All these processes Ellsberg dubbed “anti-learning mechanisms”. Given his faith in the uses of rational analysis, he was appalled by what he found. Indeed, he wrote in 1972: “The process of reaching these conclusions was, quite simply, the most frustrating, disappointing, disillusioning period of my life.” And, he realised, to all these anti-learning mechanisms in the field, “the high-level decision-making process adds the barrier of extreme secrecy”. Such secrecy generated myopia and amnesia inside government, where access to information was highly compartmented, thus screening and, therefore, encouraging mendacity.

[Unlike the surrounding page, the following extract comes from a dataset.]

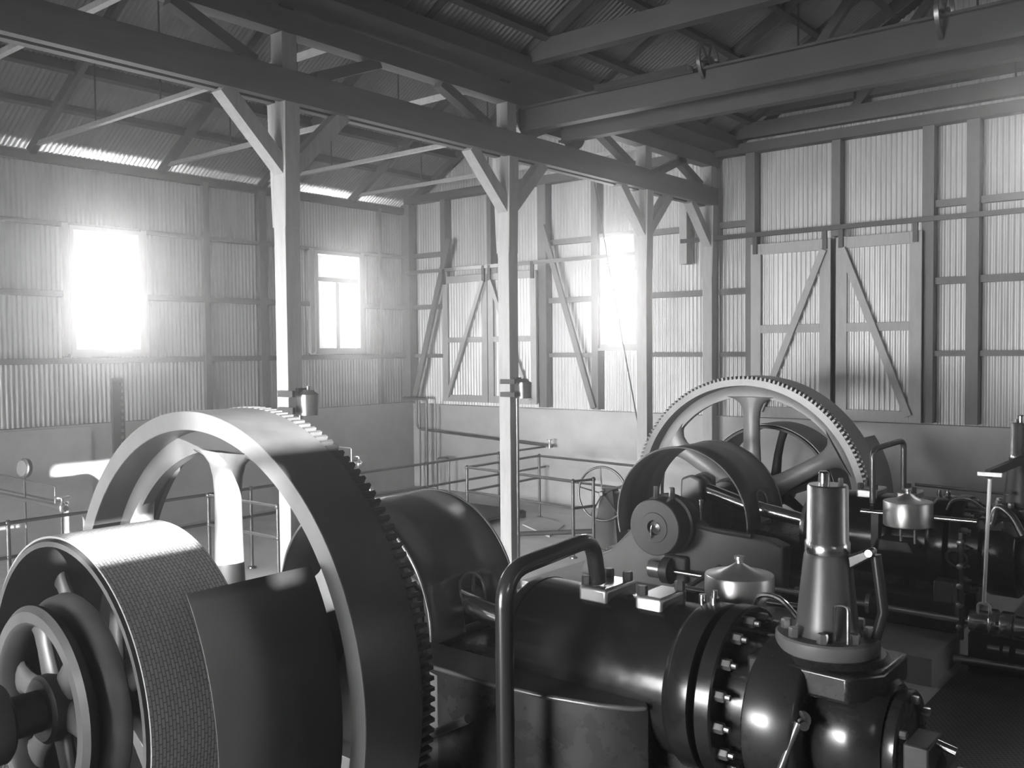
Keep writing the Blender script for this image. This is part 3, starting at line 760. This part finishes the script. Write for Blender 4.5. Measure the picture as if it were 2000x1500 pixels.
# curved sheet guards between pulley and flywheel
for k, (y0, y1) in enumerate(((2.44, 3.19), (11.73, 12.48))):
    mb = MB(); n = 30; prev = None
    a0, a1 = math.radians(33.5), math.radians(-40)
    for i in range(n+1):
        a = a0+(a1-a0)*i/n
        c = [mb.bm.verts.new((SX+1.48*math.cos(a), y, SZ+1.48*math.sin(a))) for y in (y0, y1)]
        if prev:
            f = mb.bm.faces.new((prev[0], prev[1], c[1], c[0])); f.smooth = True
        prev = c
    o = mb.build('belt_guard', 'guardplate' if k == 0 else 'rim')
    so = o.modifiers.new('s', 'SOLIDIFY'); so.thickness = .008
    tag(o, ['dark curved sheet guard covering the belt at the lower left foreground', 'pale curved sheet guard rising at the right of the far flywheel'][k], 'guard', 'curved sheet guards over the belts')

# narrow twin flanged pulley at the shaft end
def flanged(y0, y1, R0, label, mt):
    e = empty('flanged_pulley', (SX, (y0+y1)/2, SZ), label, 'pulley')
    w = y1-y0
    MB().ringsolid((SX, y0, SZ), (0, 1, 0), [(0, R0-.05), (.03, R0-.02), (.07, R0-.03), (.10, R0-.065), (w*.45, R0-.085), (w*.47, R0-.10), (w*.49, R0-.085), (w-.12, R0-.05), (w-.07, R0), (w-.01, R0+.01), (w, R0-.0), (w, R0-.12), (w*.5, R0-.15), (.02, R0-.13), (0, R0-.11)], 96).build('rim', mt, e)
    for k in range(6):
        a = .9+k*PI/3
        u = V((math.cos(a), 0, math.sin(a))); tg = V((-math.sin(a), 0, math.cos(a)))
        c = V((SX, y0+w*.5, SZ))
        rings = []
        for r_, wd in ((.12, .10), (.22, .085), (.34, .075), (.42, .085), (R0-.13, .13)):
            rings.append([c+u*r_+tg*(wd*math.cos(2*PI*j/14))+V((0, .04*math.sin(2*PI*j/14), 0)) for j in range(14)])
        MB().rings(rings).build('spoke', mt, e)
    MB().lathe((SX, y0+.02, SZ), (0, 1, 0), [(0, .001), (0, .17), (.02, .19), (w-.05, .19), (w-.05, .001)], 36).build('hub', mt, e)
    return e
flanged(2.24, 2.49, .605, 'smaller grooved flanged pulley at the lower left corner', 'pulley')
e = empty('outer_bearing', (SX, 1.5, 0), 'pedestal bearing at the very lower left under the shaft', 'bearing')
MB().box(SX-.3, SX+.3, 1.35, 1.72, .55, .80).build('pedestal_block', 'dark', e, bevel=.02)
MB().box(SX-.45, SX+.45, 1.3, 1.80, 0, .55).build('pedestal', 'dark', e, bevel=.02)
MB().lathe((SX, 1.36, SZ), (0, 1, 0), [(0, .12), (0, .21), (.34, .21), (.34, .12)], 36).build('bearing_shell', 'pulley', e)
for dx in (-.24, .24):
    MB().hexbolt((SX+dx, 1.6, .8), (0, 0, 1), .04, .07).build('pedestal_nut', 'bolt', e)

# ------------------------------------------------------------------ foundations
trim(MB().box(-6.9, -2.28, 8.55, 10.80, 0, .25), 'plinth')
trim(MB().box(-6.9, -2.28, 4.06, 6.35, 0, .25), 'plinth')

# ------------------------------------------------------------------ railings
def railing(name, label, posts, rails, r=.021):
    x, y, z = posts[0] if posts else rails[0][0]
    e = empty('pipe_railing', (x, y, 0), label, 'railing', 'pipe railings')
    for (x, y, h) in posts:
        p = MB().tube([(x, y, 0), (x, y, h)], r*1.12, 12).build('post', 'pipe', e)
        MB().sphere((x, y, h), r*1.75, 12).build('ball_fitting', 'pipe', p)
        MB().sphere((x, y, .72), r*1.6, 12).build('ball_fitting', 'pipe', p)
        MB().lathe((x, y, 0), (0, 0, 1), [(0, .001), (0, .06), (.02, .055), (.03, .03), (.03, .001)], 14).build('floor_flange', 'pipe', p)
    for pts in rails:
        MB().tube(pts, r, 12).build('rail', 'pipe', e)
    return e
H = 1.11
railing('', 'long pipe railing parallel to the left wall, ending at a tap by the end wall',
        [(-10.96, 4.4, H), (-10.96, 11.06, H), (-10.96, 12.94, H), (-10.96, 7.6, H)],
        [[(-10.96, 2.0, H), (-10.96, 14.35, H)], [(-10.96, 2.0, .72), (-10.96, 14.35, .72)]])
railing('', 'pipe railing around the sunken pit in front of the end wall',
        [(-10.07, 11.09, H), (-10.10, 13.04, H), (-7.74, 10.78, H), (-7.62, 11.12, H)],
        [[(-10.07, 11.09, H), (-10.10, 13.04, H)], [(-10.07, 11.09, .72), (-10.10, 13.04, .72)],
         [(-10.07, 11.09, H), (-7.74, 10.78, H)], [(-10.07, 11.09, .72), (-7.74, 10.78, .72)],
         [(-7.74, 10.78, H), (-7.62, 11.12, H)], [(-7.74, 10.78, .72), (-7.62, 11.12, .72)],
         [(-10.10, 13.04, H), (-7.6, 12.75, H)], [(-10.10, 13.04, .72), (-7.6, 12.75, .72)]])
railing('', 'short pipe railing seen through the spokes of the near flywheel',
        [(-9.40, 6.9, H), (-10.9, 6.9, H)],
        [[(-10.9, 6.9, H), (-9.40, 6.9, H)], [(-10.9, 6.9, .72), (-9.40, 6.9, .72)]])
trim(MB().tube([(-11.0, 14.2, 0), (-11.0, 14.2, .72)], .02, 8), 'pipe')

# wall pipes at the corner
e = empty('corner_pipework', (-14.3, 14.3, 0), 'dark water pipes climbing the corner and running along the end wall to a tap', 'pipe')
MB().tube(rounded([(-14.75, 14.2, 1.97), (-14.10, 14.25, 1.97), (-14.10, 14.25, .05)], .08), .03, 12).build('riser', 'pipe', e)
MB().tube(rounded([(-14.45, 14.3, 1.95), (-14.45, 14.3, 1.30), (-10.95, 14.3, 1.14), (-10.75, 14.3, 1.13)], .15), .026, 12).build('wall_pipe', 'pipe', e)
MB().tube([(-14.36, 14.3, 1.90), (-14.36, 14.3, .05)], .018, 8).build('riser', 'pipe', e)
MB().tube([(-13.88, 14.3, 1.90), (-13.88, 14.3, .05)], .018, 8).build('riser', 'pipe', e)
MB().tube(rounded([(-13.75, 14.2, .0), (-13.75, 14.2, .72), (-13.4, 14.2, .74), (-13.4, 14.2, 0)], .08), .02, 8).build('loop', 'pipe', e)
MB().lathe((-10.80, 14.28, 1.13), (0, 0, 1), [(-.03, .001), (-.03, .035), (.04, .03), (.09, .015), (.12, .015), (.12, .05), (.135, .05), (.135, .001)], 14).build('tap', 'brass', e)

def tap_pipe(y, x0, x1, z, label, gauge=False):
    e = empty('valve_pipe', (x1, y, z), label, 'pipe', 'water pipes with brass valves')
    MB().tube([(x0, y, z), (x1-.12, y, z)], .028, 12).build('pipe', 'brass', e)
    MB().tube([(x0, y+.1, z+.03), (x1-.1, y+.1, z+.03)], .012, 8).build('small_pipe', 'pipe', e)
    v = MB().lathe((x1, y, z-.05), (0, 0, 1), [(0, .001), (0, .04), (.04, .05), (.09, .04), (.12, .018), (.17, .018), (.17, .001)], 16).tube([(x1-.16, y, z), (x1+.09, y, z)], .035, 10).build('valve', 'brass', e)
    MB().lathe((x1, y, z+.12), (0, 0, 1), [(0, .001), (0, .085), (.015, .085), (.015, .001)], 18).build('valve_wheel', 'brass', v)
    MB().tube(rounded([(x1-.18, y, z), (x1-.18, y, z+.24), (x0+.6, y, z+.27)], .03), .012, 8).build('bypass', 'brass', e)
    MB().tube([(x1-.02, y, z-.04), (x1-.02, y, 0)], .014, 8).build('stand', 'pipe', e)
    if gauge:
        gx = x1-1.02
        MB().tube([(gx, y, z-.9), (gx, y, z+.28)], .014, 8).build('gauge_stem', 'pipe', e)
        g = MB().lathe((gx, y+.03, z+.40), (.2, -1, .1), [(0, .001), (0, .12), (.05, .125), (.06, .11), (.055, .001)], 28).build('pressure_gauge', 'pipe', e)
        MB().lathe((gx, y-.03, z+.40), (.2, -1, .1), [(0, .001), (0, .10), (.004, .10), (.004, .001)], 24).build('gauge_dial', 'rimface', g)
    return e
tap_pipe(5.12, -14.7, -11.20, 1.16, 'brass valve pipe with a round gauge at the far left edge', True)
tap_pipe(9.75, -13.7, -11.15, 1.22, 'brass valve pipe seen just right of the near flywheel teeth')
tap_pipe(9.85, -13.2, -11.0, .80, 'lower brass valve pipe above the near crank guard')

# riveted dark stanchion by the left wall
e = empty('iron_stanchion', (-14.55, 7.62, 0), 'narrow dark iron upright with a row of holes before the left wall', 'stanchion')
MB().box(-14.66, -14.60, 7.53, 7.73, 0, 2.60).build('plate', 'dark', e)
mb = MB()
for i in range(22): mb.box(-14.60, -14.585, 7.66, 7.70, .2+i*.108, .25+i*.108)
mb.build('rack', 'rim', e)
e2 = tag(MB().box(LX+.06, LX+.10, 5.0, 7.2, 0, 1.84).build('wall_panel', 'concrete'), 'smooth raised panel on the dado of the left wall', 'panel')

# ------------------------------------------------------------------ handwheel stand
hx, hy, hz = -7.72, 11.5, .84
e = empty('handwheel_stand', (hx, hy+.12, 0), 'spoked handwheel on a dark tapering pedestal in front of the railing', 'handwheel')
s = MB()
for yy, a, b, zz in ((0, 0, 0, 0),):
    base = [V((hx-.22, hy+.0, 0)), V((hx+.28, hy+.0, 0)), V((hx+.28, hy+.36, 0)), V((hx-.22, hy+.36, 0))]
    top = [V((hx-.05, hy+.06, hz+.08)), V((hx+.14, hy+.06, hz+.08)), V((hx+.14, hy+.22, hz+.08)), V((hx-.05, hy+.22, hz+.08))]
    A = [s.bm.verts.new(p) for p in base]; B = [s.bm.verts.new(p) for p in top]
    s.bm.faces.new(A[::-1]); s.bm.faces.new(B)
    for i in range(4): s.bm.faces.new((A[i], A[(i+1) % 4], B[(i+1) % 4], B[i]))
s.build('pedestal', 'guard', e, bevel=.01)
ax = V((.12, -1, .05)).normalized(); O = V((hx, hy, hz)); a_, b_ = frame_of(ax)
pts = [O+(a_*math.cos(2*PI*k/48)+b_*math.sin(2*PI*k/48))*.40 for k in range(49)]
MB().tube(pts, .018, 10, cap=False).build('wheel_rim', 'pipe', e)
for k in range(5):
    a = 2*PI*k/5+.2
    MB().tube([O, O+(a_*math.cos(a)+b_*math.sin(a))*.395], .012, 8).build('wheel_spoke', 'pipe', e)
MB().lathe(O+ax*.05, -ax, [(0, .001), (0, .03), (.02, .045), (.10, .045), (.22, .03), (.22, .001)], 18).build('wheel_hub', 'pipe', e)
MB().tube([(hx+.05, hy+.15, hz), (hx+.6, hy-.05, hz+.10)], .022, 10).build('spindle', 'pipe', e)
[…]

Helping the Government to learn, he reflected, had been his vocation. His various studies of crisis decisions, other than those involved in the Vietnam War, had convinced him that “a prerequisite to improving the Government’s performance was that it become self-aware, that it begin systematically to discover and analyse its own ‘hidden history’ “. Too many institutional processes and practices inhibited that. As a result, he deduced, policy was not adapting, much less being reframed – with disastrous consequences.

 

THE PENTAGON STUDY was supposed to trigger self-awareness and learning, but Ellsberg found that almost no one was reading it and the default reflex in the Pentagon was to keep it classified because, in McNamara’s words, “they could hang people for what’s in there”. In recent years, McNamara has finally attempted to contribute to some learning, but it was Ellsberg who did the most to ensure that others would read it and learn from it.

In an interesting review of Ells-berg’s memoir in The New Yorker in October 2002, Nicholas Lemann argued that Ellsberg’s faith in inducing rational decisions by informing people, whether presidents or the general public, was misplaced. The fact is, he wrote, that nobody really had been lying to the White House about the probability of success in Vietnam “and they engaged anyway”, and escalated every time things looked bad. This contradicted both Ellsberg’s explanation for what happened and his whole view of the world, Lemann argued.

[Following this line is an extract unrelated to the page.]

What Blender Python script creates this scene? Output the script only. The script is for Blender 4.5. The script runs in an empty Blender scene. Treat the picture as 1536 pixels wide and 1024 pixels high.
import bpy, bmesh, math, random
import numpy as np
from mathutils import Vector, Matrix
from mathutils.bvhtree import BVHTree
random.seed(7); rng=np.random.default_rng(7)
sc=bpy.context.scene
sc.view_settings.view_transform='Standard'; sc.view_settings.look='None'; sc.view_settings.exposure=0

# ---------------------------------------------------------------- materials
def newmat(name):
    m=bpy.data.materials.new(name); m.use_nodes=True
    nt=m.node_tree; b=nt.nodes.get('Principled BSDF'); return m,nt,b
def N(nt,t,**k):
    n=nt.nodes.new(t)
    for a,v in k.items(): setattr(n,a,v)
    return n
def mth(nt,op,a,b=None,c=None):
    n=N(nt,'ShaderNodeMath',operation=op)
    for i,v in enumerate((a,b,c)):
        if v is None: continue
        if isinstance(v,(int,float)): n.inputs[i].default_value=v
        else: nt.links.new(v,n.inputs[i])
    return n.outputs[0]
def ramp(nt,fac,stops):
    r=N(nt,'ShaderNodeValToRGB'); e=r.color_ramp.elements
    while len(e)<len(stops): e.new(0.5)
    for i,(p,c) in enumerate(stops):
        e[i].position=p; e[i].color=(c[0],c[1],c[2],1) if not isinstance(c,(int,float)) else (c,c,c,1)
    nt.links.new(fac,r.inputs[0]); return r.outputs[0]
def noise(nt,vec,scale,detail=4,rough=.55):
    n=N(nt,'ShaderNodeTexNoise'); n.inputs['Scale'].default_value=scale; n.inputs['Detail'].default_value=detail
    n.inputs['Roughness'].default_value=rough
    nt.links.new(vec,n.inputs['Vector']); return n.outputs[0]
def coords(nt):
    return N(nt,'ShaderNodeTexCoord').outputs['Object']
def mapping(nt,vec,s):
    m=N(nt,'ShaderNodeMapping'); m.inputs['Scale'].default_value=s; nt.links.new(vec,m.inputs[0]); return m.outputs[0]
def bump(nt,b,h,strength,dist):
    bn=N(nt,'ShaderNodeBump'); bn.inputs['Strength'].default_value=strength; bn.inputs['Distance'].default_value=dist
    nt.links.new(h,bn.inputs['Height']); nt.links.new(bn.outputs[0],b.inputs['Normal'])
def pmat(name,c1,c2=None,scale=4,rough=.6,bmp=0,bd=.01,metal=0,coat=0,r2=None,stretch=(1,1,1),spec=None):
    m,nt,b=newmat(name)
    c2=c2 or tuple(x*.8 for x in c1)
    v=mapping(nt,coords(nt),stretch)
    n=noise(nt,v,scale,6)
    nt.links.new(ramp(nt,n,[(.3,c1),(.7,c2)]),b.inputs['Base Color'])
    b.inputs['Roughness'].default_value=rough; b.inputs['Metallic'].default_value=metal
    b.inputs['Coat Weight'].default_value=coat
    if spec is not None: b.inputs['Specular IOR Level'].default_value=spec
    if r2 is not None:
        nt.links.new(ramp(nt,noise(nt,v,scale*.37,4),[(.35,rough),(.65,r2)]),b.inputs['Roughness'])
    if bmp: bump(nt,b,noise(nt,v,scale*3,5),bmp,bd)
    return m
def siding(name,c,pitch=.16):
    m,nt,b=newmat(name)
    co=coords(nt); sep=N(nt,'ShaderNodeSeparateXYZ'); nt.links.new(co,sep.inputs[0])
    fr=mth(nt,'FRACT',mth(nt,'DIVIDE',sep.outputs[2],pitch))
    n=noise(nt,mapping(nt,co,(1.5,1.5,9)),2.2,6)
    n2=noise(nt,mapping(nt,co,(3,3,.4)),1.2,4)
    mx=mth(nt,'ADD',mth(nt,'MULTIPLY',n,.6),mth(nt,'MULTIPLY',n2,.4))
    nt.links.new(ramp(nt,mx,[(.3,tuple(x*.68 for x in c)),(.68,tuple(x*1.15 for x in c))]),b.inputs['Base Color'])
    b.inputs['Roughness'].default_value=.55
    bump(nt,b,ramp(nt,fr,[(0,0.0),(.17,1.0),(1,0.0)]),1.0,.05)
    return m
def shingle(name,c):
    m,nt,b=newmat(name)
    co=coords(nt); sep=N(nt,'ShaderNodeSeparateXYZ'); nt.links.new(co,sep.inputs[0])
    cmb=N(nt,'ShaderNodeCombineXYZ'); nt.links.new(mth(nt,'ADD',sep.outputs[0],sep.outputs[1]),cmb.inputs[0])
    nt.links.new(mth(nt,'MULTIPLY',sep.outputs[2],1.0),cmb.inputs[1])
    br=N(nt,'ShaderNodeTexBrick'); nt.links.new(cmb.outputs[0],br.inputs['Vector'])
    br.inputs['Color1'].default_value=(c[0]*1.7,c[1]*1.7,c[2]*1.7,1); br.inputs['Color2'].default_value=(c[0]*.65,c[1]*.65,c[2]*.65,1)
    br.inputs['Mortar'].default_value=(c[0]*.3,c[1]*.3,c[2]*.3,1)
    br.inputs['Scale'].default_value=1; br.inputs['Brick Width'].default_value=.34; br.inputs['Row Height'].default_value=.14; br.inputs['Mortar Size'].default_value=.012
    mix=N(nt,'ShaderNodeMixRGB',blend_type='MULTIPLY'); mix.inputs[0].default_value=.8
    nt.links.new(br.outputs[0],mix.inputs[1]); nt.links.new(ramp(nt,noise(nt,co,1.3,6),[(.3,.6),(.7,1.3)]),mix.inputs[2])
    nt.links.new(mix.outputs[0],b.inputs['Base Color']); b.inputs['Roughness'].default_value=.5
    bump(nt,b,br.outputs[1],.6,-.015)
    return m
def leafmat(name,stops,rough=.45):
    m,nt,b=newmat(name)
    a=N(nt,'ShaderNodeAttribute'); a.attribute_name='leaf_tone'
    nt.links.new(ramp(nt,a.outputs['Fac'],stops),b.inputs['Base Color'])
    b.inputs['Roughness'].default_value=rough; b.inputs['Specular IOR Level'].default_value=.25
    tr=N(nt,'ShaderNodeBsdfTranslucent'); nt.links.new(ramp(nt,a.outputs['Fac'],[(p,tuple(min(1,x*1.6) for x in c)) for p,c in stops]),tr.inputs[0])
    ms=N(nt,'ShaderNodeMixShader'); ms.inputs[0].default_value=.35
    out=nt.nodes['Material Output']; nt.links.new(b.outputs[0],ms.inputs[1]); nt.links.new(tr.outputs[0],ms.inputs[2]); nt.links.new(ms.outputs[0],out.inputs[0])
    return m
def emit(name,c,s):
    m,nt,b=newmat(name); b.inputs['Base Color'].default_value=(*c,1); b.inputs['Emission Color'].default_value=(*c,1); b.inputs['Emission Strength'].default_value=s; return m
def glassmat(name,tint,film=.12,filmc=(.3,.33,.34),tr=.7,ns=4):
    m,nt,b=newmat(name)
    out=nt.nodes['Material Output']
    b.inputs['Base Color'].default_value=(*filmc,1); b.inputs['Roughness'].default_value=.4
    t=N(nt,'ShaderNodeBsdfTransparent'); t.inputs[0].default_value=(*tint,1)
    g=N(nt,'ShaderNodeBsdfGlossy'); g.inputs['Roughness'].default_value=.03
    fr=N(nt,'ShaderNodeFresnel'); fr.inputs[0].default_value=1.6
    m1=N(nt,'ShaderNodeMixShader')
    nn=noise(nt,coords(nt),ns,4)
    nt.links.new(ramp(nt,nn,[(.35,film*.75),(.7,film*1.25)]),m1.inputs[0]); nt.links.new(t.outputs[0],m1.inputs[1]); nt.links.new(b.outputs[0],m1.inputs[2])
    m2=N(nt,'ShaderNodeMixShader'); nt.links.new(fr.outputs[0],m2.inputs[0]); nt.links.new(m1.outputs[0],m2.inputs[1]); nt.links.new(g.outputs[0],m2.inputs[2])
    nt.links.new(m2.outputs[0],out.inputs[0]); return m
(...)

That view of the world was that “if decision makers can be given good information they will make rational choices”. But in reality, “it’s hard to get people to change a course they’ve set based on bad information, even after you’ve given them better information”. Why? Because they are committed on the basis more of values and emotions and ideological convictions than probability assessments and intelligence estimates. Decisions to go to war are, he asserts, “ideological, not informational” and, therefore, not readily corrigible. “It’s not what we know, but what we believe in that makes all the difference.”

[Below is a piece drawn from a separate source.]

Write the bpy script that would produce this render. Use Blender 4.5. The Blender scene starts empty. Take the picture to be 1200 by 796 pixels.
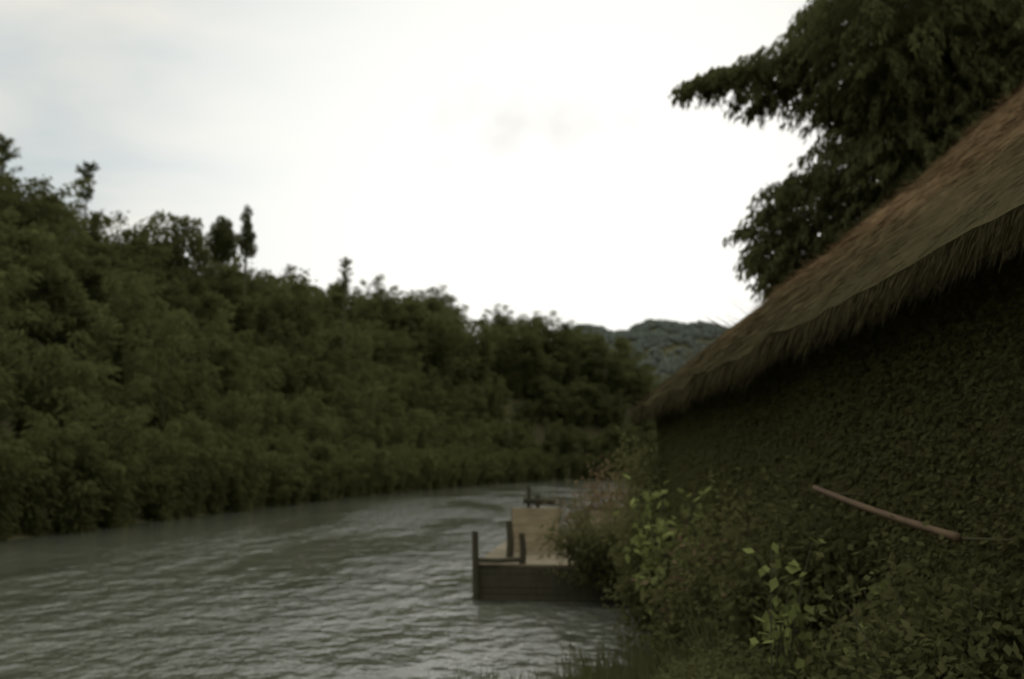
import bpy, math, random
import numpy as np
from mathutils import Vector
R = math.radians
rng = np.random.default_rng(11)
random.seed(5)
scene = bpy.context.scene
COL = scene.collection

# ------------------------------------------------------------------ helpers
CAM = np.array([0.0, 0.0, 3.0]); F = 1066.7; TH = R(8.0)
def P(px, py, Y):
    """world point at forward distance Y seen in direction (px,py) of the 1200x796 photograph"""
    a = (px-600)/F; b = (398-py)/F
    d = np.array([a, math.cos(TH)-b*math.sin(TH), math.sin(TH)+b*math.cos(TH)])
    return CAM + d*(Y/d[1])

def tag(o, label=None, cat=None, group=None, kind=None):
    if label: o['label'] = label
    if cat: o['category'] = cat
    if group: o['group'] = group
    if kind: o['kind'] = kind
    return o
def empty(name, loc, rz=0, s=1.0):
    o = bpy.data.objects.new(name, None); COL.objects.link(o)
    o.location = tuple(loc); o.rotation_euler = (0, 0, rz); o.scale = (s, s, s)
    o.empty_display_size = .2
    return o
class MB:
    def __init__(s): s.v = []; s.f = []; s.n = 0
    def add(s, v, f):
        v = np.asarray(v, float).reshape(-1, 3); s.v.append(v)
        s.f.extend([tuple(i+s.n for i in q) for q in f]); s.n += len(v)
    def box(s, c, d, rz=0, jit=0):
        x, y, z = [k/2 for k in d]
        v = np.array([[-x,-y,-z],[x,-y,-z],[x,y,-z],[-x,y,-z],[-x,-y,z],[x,-y,z],[x,y,z],[-x,y,z]])
        if rz:
            cs, sn = math.cos(rz), math.sin(rz)
            v = np.stack([v[:,0]*cs-v[:,1]*sn, v[:,0]*sn+v[:,1]*cs, v[:,2]], 1)
        if jit: v = v + rng.normal(0, jit, v.shape)
        s.add(v+np.array(c), [(0,3,2,1),(4,5,6,7),(0,1,5,4),(1,2,6,5),(2,3,7,6),(3,0,4,7)])
    def tube(s, pts, rad, n=6, cap=True):
        pts = np.asarray(pts, float); k = len(pts)
        rad = np.full(k, rad) if np.isscalar(rad) else np.asarray(rad)
        tan = np.gradient(pts, axis=0); tan /= np.linalg.norm(tan, axis=1)[:, None]+1e-9
        ref = np.array([0.31, 0.95, 0.05]); vs = []
        for i in range(k):
            a = np.cross(tan[i], ref); a /= np.linalg.norm(a)+1e-9; b = np.cross(tan[i], a)
            for j in range(n):
                t = 2*math.pi*j/n; vs.append(pts[i]+rad[i]*(math.cos(t)*a+math.sin(t)*b))
        f = [(i*n+j, i*n+(j+1) % n, (i+1)*n+(j+1) % n, (i+1)*n+j) for i in range(k-1) for j in range(n)]
        if cap: f += [tuple(range(n))[::-1], tuple((k-1)*n+j for j in range(n))]
        s.add(vs, f)
    def leaves(s, p, d, L, W, side=None):
        p = np.asarray(p, float); d = np.asarray(d, float); N = len(p)
        if N == 0: return
        d = d/(np.linalg.norm(d, axis=1)[:, None]+1e-9)
        if side is None: side = rng.normal(size=(N, 3))
        sd = np.cross(d, side); sd /= np.linalg.norm(sd, axis=1)[:, None]+1e-9
        L = np.broadcast_to(L, (N,))[:, None]; W = np.broadcast_to(W, (N,))[:, None]
        v = np.stack([p, p+d*L*.42+sd*W, p+d*L, p+d*L*.42-sd*W], 1).reshape(-1, 3)
        base = np.arange(N)[:, None]*4+np.arange(4)[None, :]
        s.v.append(v); s.f.extend(map(tuple, (base+s.n).tolist())); s.n += len(v)
    def mesh(s, name, mat, smooth=False):
        me = bpy.data.meshes.new(name)
        v = np.concatenate(s.v) if s.v else np.zeros((0, 3))
        me.from_pydata(v.tolist(), [], s.f); me.materials.append(mat)
        if smooth: me.polygons.foreach_set('use_smooth', [True]*len(me.polygons))
        me.update(); return me
    def build(s, name, mat, parent=None, smooth=False):
        return link(name, s.mesh(name, mat, smooth), parent)
def link(name, me, parent=None):
    o = bpy.data.objects.new(name, me); COL.objects.link(o)
    if parent: o.parent = parent
    return o
def copy_tree(o, parent=None):
    c = o.copy(); COL.objects.link(c); c.parent = parent
    for ch in list(o.children): copy_tree(ch, c)
    return c
def sstep(x): x = np.clip(x, 0, 1); return x*x*(3-2*x)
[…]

There is an important sense in which Lemann is right, but he misses the main point. Information is always seen and interpreted through the sets of lenses which human beings use to make sense of the world. Those lenses are best understood as mind-sets. They include ideological convictions, religious beliefs, party political loyalties, emotional and psychological dispositions, policy commitments, beliefs about how the natural world works and what have you. The question is, precisely: to what extent are such beliefs corrigible when confronted with information that contradicts them? The answer is, as a rule: not very.

The consequences are in evidence every day in every way. With regard to the making of national security policy, they can have such baneful consequences that it is more than usually important for both intelligence analysts and policy makers to have special sets of lenses to put on when they are considering critical matters. Such lenses are critical-thinking lenses: the disciplined and principled willingness and capacity to do precisely what is hard and does not come naturally: re-examine one’s convictions and opinions and open them to revision. That’s what intelligence is for – in both senses of the word.